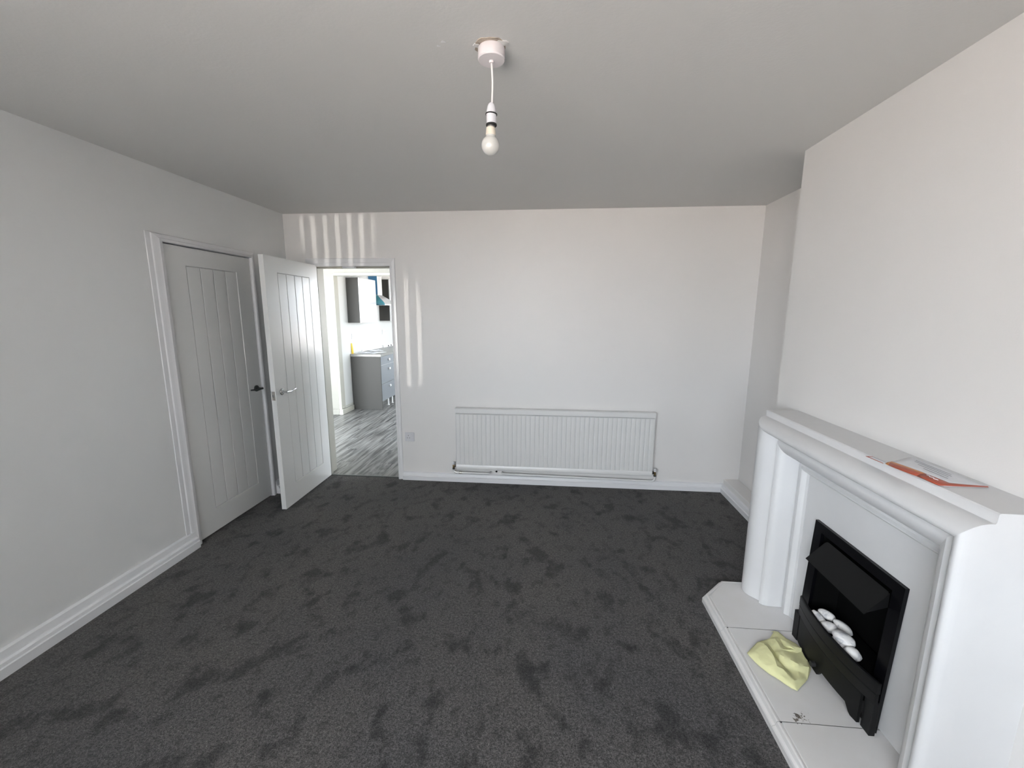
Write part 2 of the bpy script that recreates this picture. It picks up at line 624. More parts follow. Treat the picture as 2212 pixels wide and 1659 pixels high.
# ---- baseboards: profile (out from wall, height), outermost at the floor
BASE_L = [(0, 0), (0.042, 0), (0.042, 0.046), (0.036, 0.050), (0.034, 0.066), (0.022, 0.072), (0.020, 0.078), (0.016, 0.108), (0.0, 0.114)]
struct(prism('baseboard_left', [(n, z) for n, z in BASE_L], 'y', YF, 2.400, 'skirting_white'))
bL2 = prism('baseboard_left', [(n, z) for n, z in BASE_L], 'y', 3.246, D, 'skirting_white')
struct(bL2)
BASE_B = [(0, 0), (0.030, 0), (0.030, 0.040), (0.022, 0.046), (0.021, 0.052), (0.016, 0.070), (0.0, 0.076)]
struct(prism('baseboard_back', [(D - n, z) for n, z in BASE_B], 'x', 1.007, XR - 0.12, 'skirting_white'))
LX = 3.955     # face of the low boxing along the alcove wall
struct(box('trim_1', (LX, YB - 0.01, 0), (XR, D, 0.117), 'wall_paint', bev=0.004))
struct(prism('baseboard_right', [(LX - n, z) for n, z in BASE_B], 'y', YB + 0.0, D, 'skirting_white'))
struct(prism('baseboard_right', [(XB - n, z) for n, z in BASE_B], 'y', CB0, 0.98, 'skirting_white'))

# ---- door frames
ARCH = [(0.0, 0.0), (0.0, 0.014), (0.004, 0.018), (0.016, 0.020), (0.020, 0.016), (0.030, 0.015), (0.040, 0.012), (0.044, 0.006), (0.044, 0.0)]


def architrave(name, F, w0, w1, zt, kL, kT, kR, parent):
    """mitred frame mouldings around an opening w0..w1 x 0..zt; F(u,n,z) maps to the world; k = width over 0.044"""
    def pts(side):
        rings = []
        if side == 'L':
            rings = [[F(w0 - a * kL, b, 0) for a, b in ARCH], [F(w0 - a * kL, b, zt + a * kT) for a, b in ARCH]]
        elif side == 'T':
            rings = [[F(w0 - a * kL, b, zt + a * kT) for a, b in ARCH], [F(w1 + a * kR, b, zt + a * kT) for a, b in ARCH]]
        else:
            rings = [[F(w1 + a * kR, b, zt + a * kT) for a, b in ARCH], [F(w1 + a * kR, b, 0) for a, b in ARCH]]
        return rings
    for s in 'LTR':
        loft('architrave', pts(s), 'gloss_white', parent, smooth=30)


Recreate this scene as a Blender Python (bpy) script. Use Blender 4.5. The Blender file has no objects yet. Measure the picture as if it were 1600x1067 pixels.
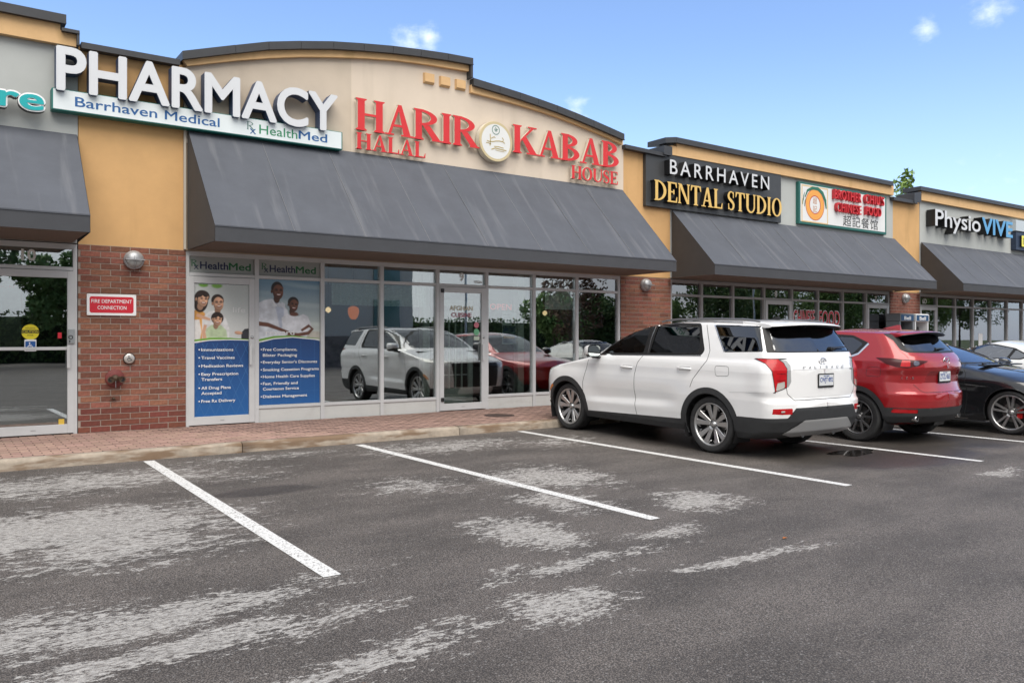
import bpy, bmesh, math, random
import numpy as np
from mathutils import Vector, Matrix
random.seed(7); np.random.seed(7)
S = bpy.context.scene
COL = S.collection
R = math.radians
# ------------------------------------------------------------------ camera
H = 1.48
cd = bpy.data.cameras.new("camera"); cam = bpy.data.objects.new("camera", cd); COL.objects.link(cam)
cd.sensor_fit = 'HORIZONTAL'; cd.sensor_width = 36.0; cd.lens = 36.0*1287.0/1600.0
cd.shift_y = (528.0-533.5)/1600.0
cd.clip_start = 0.05; cd.clip_end = 3000
cam.location = (0, 0, H); cam.rotation_euler = (R(90), 0, -R(35.3))
S.camera = cam
# ------------------------------------------------------------------ sky, sun, exposure
wd = bpy.data.worlds.new("World"); S.world = wd; wd.use_nodes = True
nt = wd.node_tree; nt.nodes.clear()
SUN_EL, SUN_AZ = R(57), R(200)       # azimuth clockwise from +Y
out = nt.nodes.new('ShaderNodeOutputWorld'); bg = nt.nodes.new('ShaderNodeBackground')
sky = nt.nodes.new('ShaderNodeTexSky'); sky.sky_type = 'NISHITA'; sky.sun_disc = False
sky.sun_elevation = SUN_EL; sky.sun_rotation = SUN_AZ; sky.air_density = 1.0; sky.dust_density = 0.6; sky.ozone_density = 2.0
bg.inputs['Strength'].default_value = 0.09
geo = nt.nodes.new('ShaderNodeTexCoord')
def nn(t, **k):
    n = nt.nodes.new(t)
    for a, b in k.items(): setattr(n, a, b)
    return n
def dirv(px, py):
    a = R(35.3); u = (px-800)/1287; v = (528-py)/1287
    return Vector((math.sin(a)+u*math.cos(a), math.cos(a)-u*math.sin(a), v)).normalized()
mp = nn('ShaderNodeMapping'); mp.inputs['Scale'].default_value = (1, 1, 1.6)
nt.links.new(geo.outputs['Generated'], mp.inputs['Vector'])
nz = nn('ShaderNodeTexNoise'); nz.inputs['Scale'].default_value = 38; nz.inputs['Detail'].default_value = 6; nz.inputs['Roughness'].default_value = .6
nt.links.new(mp.outputs[0], nz.inputs['Vector'])
cloud = None
CL = [(640, 66, .024, 1.0), (668, 62, .02, 1.0), (655, 80, .02, .7), (900, 168, .020, .8), (916, 182, .014, .6), (1546, 17, .026, .75), (1446, 50, .018, .9),
      (1500, 176, .022, .35), (1560, 168, .02, .25), (1350, 186, .016, .2), (1530, 285, .05, .3), (1590, 262, .05, .3)]
# the same small clouds go on all round the sky, outside the frame too
rng = random.Random(3)
extra = []
for k in range(26):
    az = rng.uniform(0, 2*math.pi); el = rng.uniform(.10, .75)
    extra.append((Vector((math.sin(az)*math.cos(el), math.cos(az)*math.cos(el), math.sin(el))), rng.uniform(.03, .09), .8))
f0 = Vector((math.sin(R(35.3)), math.cos(R(35.3)), .1)).normalized()
extra = [e for e in extra if e[0].dot(f0) < .70]
blobs = [(dirv(a, b), r, s) for a, b, r, s in CL]+extra
for d, r, s in blobs:
    vs = nn('ShaderNodeVectorMath', operation='DISTANCE'); vs.inputs[1].default_value = d
    nt.links.new(geo.outputs['Generated'], vs.inputs[0])
    mr = nn('ShaderNodeMapRange'); mr.inputs['From Min'].default_value = 0; mr.inputs['From Max'].default_value = r*1.35
    mr.inputs['To Min'].default_value = s; mr.inputs['To Max'].default_value = 0
    nt.links.new(vs.outputs['Value'], mr.inputs['Value'])
    if cloud is None: cloud = mr.outputs[0]
    else:
        mx = nn('ShaderNodeMath', operation='MAXIMUM'); nt.links.new(cloud, mx.inputs[0]); nt.links.new(mr.outputs[0], mx.inputs[1]); cloud = mx.outputs[0]
ad = nn('ShaderNodeMath', operation='MULTIPLY_ADD'); nt.links.new(nz.outputs['Fac'], ad.inputs[0]); ad.inputs[1].default_value = 1.5; ad.inputs[2].default_value = -.95
ad2 = nn('ShaderNodeMath', operation='ADD'); nt.links.new(ad.outputs[0], ad2.inputs[0]); nt.links.new(cloud, ad2.inputs[1])
cr = nn('ShaderNodeMapRange'); cr.interpolation_type = 'SMOOTHSTEP'; cr.inputs['From Min'].default_value = .12; cr.inputs['From Max'].default_value = 1.3; cr.inputs['To Max'].default_value = .75
nt.links.new(ad2.outputs[0], cr.inputs['Value'])
gate = nn('ShaderNodeMath', operation='GREATER_THAN'); gate.inputs[1].default_value = .001; nt.links.new(cloud, gate.inputs[0])
gm = nn('ShaderNodeMath', operation='MULTIPLY'); nt.links.new(cr.outputs[0], gm.inputs[0]); nt.links.new(gate.outputs[0], gm.inputs[1])
# thin veil that whitens the sky towards the horizon
sp = nn('ShaderNodeSeparateXYZ'); nt.links.new(geo.outputs['Generated'], sp.inputs[0])
hz = nn('ShaderNodeMapRange'); hz.interpolation_type = 'SMOOTHSTEP'; hz.inputs['From Min'].default_value = .0; hz.inputs['From Max'].default_value = .34; hz.inputs['To Min'].default_value = .42; hz.inputs['To Max'].default_value = .0
nt.links.new(sp.outputs['Z'], hz.inputs['Value'])
tint = nn('ShaderNodeMix', data_type='RGBA', blend_type='MULTIPLY'); tint.inputs['Factor'].default_value = 1.0
nt.links.new(sky.outputs[0], tint.inputs['A']); tint.inputs['B'].default_value = (.88, .92, 1.02, 1)
m1 = nn('ShaderNodeMix', data_type='RGBA'); nt.links.new(hz.outputs[0], m1.inputs['Factor']); nt.links.new(tint.outputs['Result'], m1.inputs['A']); m1.inputs['B'].default_value = (3.4, 4.4, 6.8, 1)
m2 = nn('ShaderNodeMix', data_type='RGBA'); nt.links.new(gm.outputs[0], m2.inputs['Factor']); nt.links.new(m1.outputs['Result'], m2.inputs['A']); m2.inputs['B'].default_value = (6.0, 6.3, 6.8, 1)
# the photograph's shop glass mirrors a grey overcast behind the camera: a broad cloud sheet covers that half of the sky
dt = nn('ShaderNodeVectorMath', operation='DOT_PRODUCT'); dt.inputs[1].default_value = (math.sin(R(35.3)), math.cos(R(35.3)), -.15); nt.links.new(geo.outputs['Generated'], dt.inputs[0])
bn = nn('ShaderNodeTexNoise'); bn.inputs['Scale'].default_value = 2.6; bn.inputs['Detail'].default_value = 7; bn.inputs['Roughness'].default_value = .55; nt.links.new(mp.outputs[0], bn.inputs['Vector'])
sh_ = nn('ShaderNodeMath', operation='MULTIPLY_ADD'); nt.links.new(bn.outputs['Fac'], sh_.inputs[0]); sh_.inputs[1].default_value = .9; sh_.inputs[2].default_value = -.45
sa = nn('ShaderNodeMath', operation='SUBTRACT'); nt.links.new(dt.outputs['Value'], sa.inputs[0]); nt.links.new(sh_.outputs[0], sa.inputs[1])
sr = nn('ShaderNodeMapRange'); sr.interpolation_type = 'SMOOTHSTEP'; sr.inputs['From Min'].default_value = -.25; sr.inputs['From Max'].default_value = .42; sr.inputs['To Min'].default_value = .95; sr.inputs['To Max'].default_value = 0; nt.links.new(sa.outputs[0], sr.inputs['Value'])
tone_ = nn('ShaderNodeValToRGB'); tone_.color_ramp.elements[0].position = .30; tone_.color_ramp.elements[0].color = (2.9, 3.0, 3.15, 1); tone_.color_ramp.elements[1].position = .72; tone_.color_ramp.elements[1].color = (4.9, 4.95, 5.0, 1); nt.links.new(bn.outputs['Fac'], tone_.inputs[0])
m3_ = nn('ShaderNodeMix', data_type='RGBA'); nt.links.new(sr.outputs[0], m3_.inputs['Factor']); nt.links.new(m2.outputs['Result'], m3_.inputs['A']); nt.links.new(tone_.outputs[0], m3_.inputs['B'])
nt.links.new(m3_.outputs['Result'], bg.inputs['Color']); nt.links.new(bg.outputs[0], out.inputs[0])
sd = bpy.data.lights.new("sun", 'SUN'); sd.energy = 1.5; sd.angle = R(58); sd.color = (1.0, .94, .85)
sun = bpy.data.objects.new("sun", sd); COL.objects.link(sun)
sdir = Vector((math.sin(SUN_AZ)*math.cos(SUN_EL), math.cos(SUN_AZ)*math.cos(SUN_EL), math.sin(SUN_EL)))
sun.rotation_euler = sdir.to_track_quat('Z', 'Y').to_euler()
S.view_settings.view_transform = 'Standard'; S.view_settings.look = 'None'; S.view_settings.gamma = 1; S.view_settings.exposure = 1.45
S.view_settings.use_curve_mapping = False
S.cycles.use_denoising = True
S.cycles.max_bounces = 8; S.cycles.transparent_max_bounces = 16
try: S.cycles.sample_clamp_indirect = 4
except Exception: pass
S.render.film_transparent = False

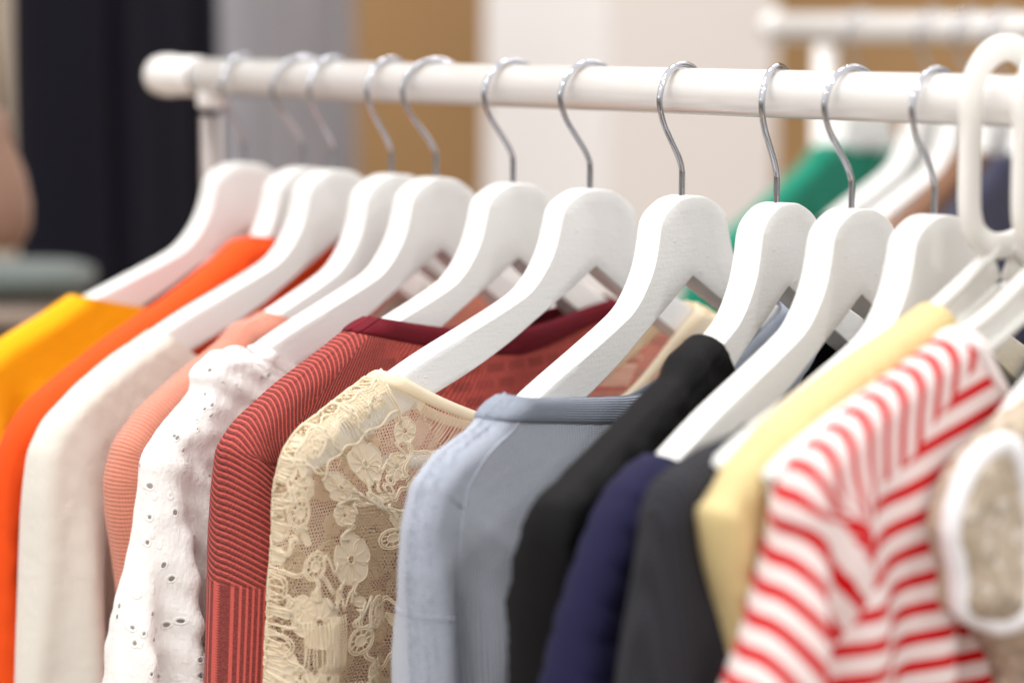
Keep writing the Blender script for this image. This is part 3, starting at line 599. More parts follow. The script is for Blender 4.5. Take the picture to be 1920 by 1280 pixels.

STATED TASK = Take the lines from the first line of the entries through the line with "0.006), (0.044, 0.0)]", inclusive, and give them again exactly, minus any pictures.

RESULT FOR THIS TASK =
Write part 2 of the bpy script that recreates this picture. It picks up at line 624. More parts follow. Treat the picture as 2212 pixels wide and 1659 pixels high.
# ---- baseboards: profile (out from wall, height), outermost at the floor
BASE_L = [(0, 0), (0.042, 0), (0.042, 0.046), (0.036, 0.050), (0.034, 0.066), (0.022, 0.072), (0.020, 0.078), (0.016, 0.108), (0.0, 0.114)]
struct(prism('baseboard_left', [(n, z) for n, z in BASE_L], 'y', YF, 2.400, 'skirting_white'))
bL2 = prism('baseboard_left', [(n, z) for n, z in BASE_L], 'y', 3.246, D, 'skirting_white')
struct(bL2)
BASE_B = [(0, 0), (0.030, 0), (0.030, 0.040), (0.022, 0.046), (0.021, 0.052), (0.016, 0.070), (0.0, 0.076)]
struct(prism('baseboard_back', [(D - n, z) for n, z in BASE_B], 'x', 1.007, XR - 0.12, 'skirting_white'))
LX = 3.955     # face of the low boxing along the alcove wall
struct(box('trim_1', (LX, YB - 0.01, 0), (XR, D, 0.117), 'wall_paint', bev=0.004))
struct(prism('baseboard_right', [(LX - n, z) for n, z in BASE_B], 'y', YB + 0.0, D, 'skirting_white'))
struct(prism('baseboard_right', [(XB - n, z) for n, z in BASE_B], 'y', CB0, 0.98, 'skirting_white'))

# ---- door frames
ARCH = [(0.0, 0.0), (0.0, 0.014), (0.004, 0.018), (0.016, 0.020), (0.020, 0.016), (0.030, 0.015), (0.040, 0.012), (0.044, 0.006), (0.044, 0.0)]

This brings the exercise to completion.